Not a lot of room with the extra size of the 4L85 tranny in there and the transfer case having had to be moved back so pays to keep an eye no lines/hoses/looms etc have moved or are rubbing.
Had to replace a couple of cable ties here and there but otherwise all tickety boo.
I run my endless air of the A/C drive pulley.
The pulley is wide enough to allow for the Serpy belt and a narrow second belt for the Air.
PeeBee
17th June 2017, 05:33 PM
ROFL... it never ends... you know that :-)
Just wormed my way out from underneath mine after shuffling around with a rag spanner and inspection light checking everything is as it should be.
Not a lot of room with the extra size of the 4L85 tranny in there and the transfer case having had to be moved back so pays to keep an eye no lines/hoses/looms etc have moved or are rubbing.
Had to replace a couple of cable ties here and there but otherwise all tickety boo.
I run my endless air of the A/C drive pulley.
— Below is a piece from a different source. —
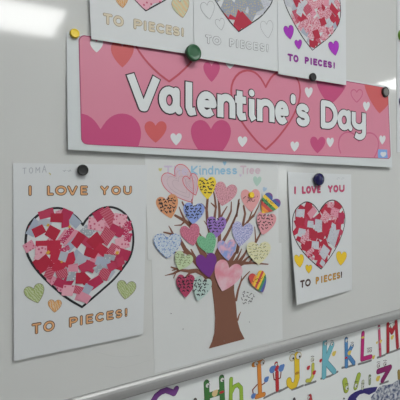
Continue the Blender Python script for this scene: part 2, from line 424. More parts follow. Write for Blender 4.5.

The pulley is wide enough to allow for the Serpy belt and a narrow second belt for the Air.
Thanks for the heads up. I have two choices, either take the original hyd pump out and use the additional 'A' section drive pulley off the PS pump I have configured, or move the ARB diff Lock compressor to where the Hyd pump is, then slot the endless air under the second alternator and use a belt drive off the alternator. Either one is HOURS OF FUN for sure.
I know what you mean about opportunity for rubbing as everything on this installation is so close fitting. The exhaust is really rigid, and runs really close to some metal tubes on the chassis, maybe 2mm clearance, so these will be watched for sure. I don't know how this will last over time with such little give in it, especially with body/chassis movement and corrugations - just have to wait and see.
PeeBee
17th June 2017, 06:14 PM
So you made up two of everything required for modification Mark, 'ol mate????
Mark, I am not happy with the warranty Mitsu alternator, seems to be voltage limited to circa 13.8V or thereabouts - totally over this. Can you recall exactly the parts you bought to do the minor mods or is the description about as close as you can remember? As always i am looking fora reason to pour more money down the throat of this beast!
MB
18th June 2017, 11:36 AM
Hey Phil mate, it's parked up in the shed at the moment whilst I get stuck into my air line issues. You're welcome to come and grab the alternator with custom fittings if you want to take with you to Pirtek out your way for matching.
PeeBee
18th June 2017, 12:05 PM
Hey Phil mate, it's parked up in the shed at the moment whilst I get stuck into my air line issues. You're welcome to come and grab the alternator with custom fittings if you want to take with you to Pirtek out your way for matching.
Thanks mark, will get the unit fist. Just heading out with my wife to go TV stand furniture shopping - absolutely thrilled beyond belief.